# What to work on:
In the entries below, find the lines with the word "that" and copy them.

# Dataset content:
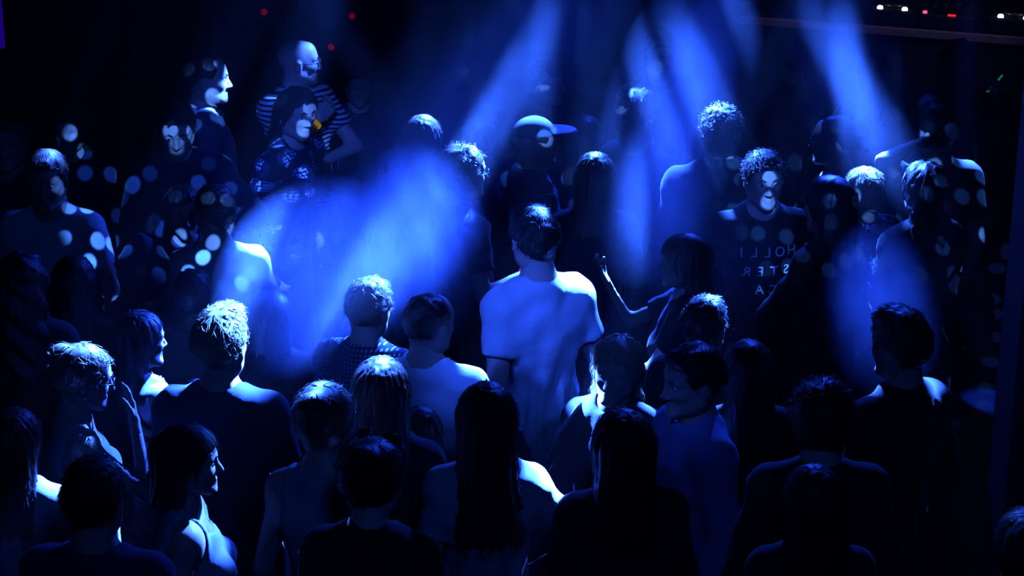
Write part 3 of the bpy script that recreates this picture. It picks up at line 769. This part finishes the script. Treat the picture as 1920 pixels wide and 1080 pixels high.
add('A6', 'woman with long straight dark hair lit on the crown, beside the dotted shirt', 715, 738, 1.76, 4, 'long', 'brown', 'tee', 'charcoal', fem=True, fine=True, length=0.46, legs='black')
add('A7', 'short woman with dark hair half hidden behind the long straight haired woman', 787, 815, 1.44, 0, 'long', 'black', 'tee', 'charcoal', fem=True, length=0.26, legs='black')
add('A8', 'woman with long black hair and one brightly lit sleeve, back to the camera', 912, 788, 1.76, -4, 'long', 'black', 'tee', 'pale', fem=True, fine=True, length=0.36, legs='black',
    arms={'R': ((0.20, 0.27, 1.12), (1, -.4, -.6), 'grip', (-1, 0, 0.2))})
add('A9', 'black silhouette of a broad haired woman in the middle foreground', 1168, 842, 1.70, -8, 'long', 'black', 'long', 'black', fem=True, fine=True, length=0.27, vol=1.5, wide=1.12, legs='black')
add('A10', 'barely visible dark figure at the bottom right, nearest of the dark pair', 1525, 945, 1.66, 0, 'long', 'black', 'long', 'black', fem=True, length=0.28, vol=1.3, legs='black')
add('A10b', 'dark haired figure just behind the dim one at bottom right', 1540, 790, 1.76, 0, 'curly', 'black', 'long', 'black', vol=1.3, legs='black')
add('A11', 'dark head cut off by the lower right corner with a thin lit rim', 1930, 1040, 1.78, -20, 'long', 'black', 'long', 'black', fem=True, fine=True, vol=1.3, legs='black')
add('B12', 'blond person in a tank top with a hand raised to the face', 146, 708, 1.66, 72, 'bun', 'light', 'tank', 'pale', fem=True, fine=True, face=True, glasses=True, hp=10, legs='black',
    arms={'R': ((0.05, 0.185, 1.455), (0.6, 0.2, -1), 'open', (0, -1, 0.1))})
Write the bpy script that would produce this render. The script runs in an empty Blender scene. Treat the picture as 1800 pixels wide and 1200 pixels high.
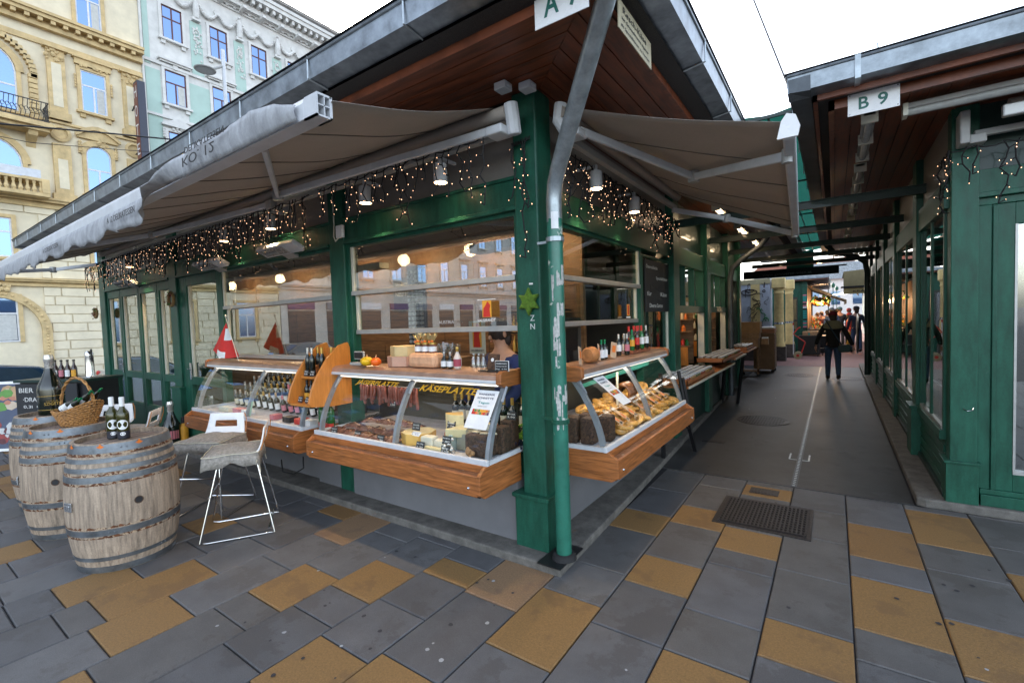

# Expected output:
Write part 3 of the bpy script that recreates this picture. It picks up at line 769. This part finishes the script. Treat the picture as 1920 pixels wide and 1080 pixels high.
Write the bpy script that would produce this render. The script runs in an empty Blender scene. Treat the picture as 1800 pixels wide and 1200 pixels high.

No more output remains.